Dissertation
Examining science teachers' pedagogical content knowledge in the context of a professional development program
This dissertation reports on the pedagogical content knowledge (PCK) of science teachers during a professional development program. This research intended to help us understand why and how teachers make their classroom decisions as they teach science.
- Author
- Dirk Wongsopawiro
- Date
- 24 January 2012
- Links
- Fulltext in Leiden University Repository
The main questions in this study were: What is the pedagogical content knowledge of science teachers when they prepare and conduct lessons as part of a specific professional development program to improve their science teaching and how does this PCK change during this program?
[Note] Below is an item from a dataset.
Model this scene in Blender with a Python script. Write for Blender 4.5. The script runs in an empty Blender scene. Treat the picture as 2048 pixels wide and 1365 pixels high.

This study showed that teachers’ orientations, one of the PCK components, are complex because teachers have multiple goals and use multiple strategies when teaching a lesson. The study also showed that science teachers’ PCK can best be typified and described using teachers’ concerns, goals, and purposes in teaching science. When studying PCK development, this study showed that science teachers’ PCK development followed two different pathways of change. One pathway where teachers reflected on their classroom outcomes and the other pathway where they fail to reflect on these outcomes. When studying PCK in practice, there was evidence that when teachers use their PCK in inquiry lessons, their concerns and their orientations were closely related to their planning of inquiry-based instructions.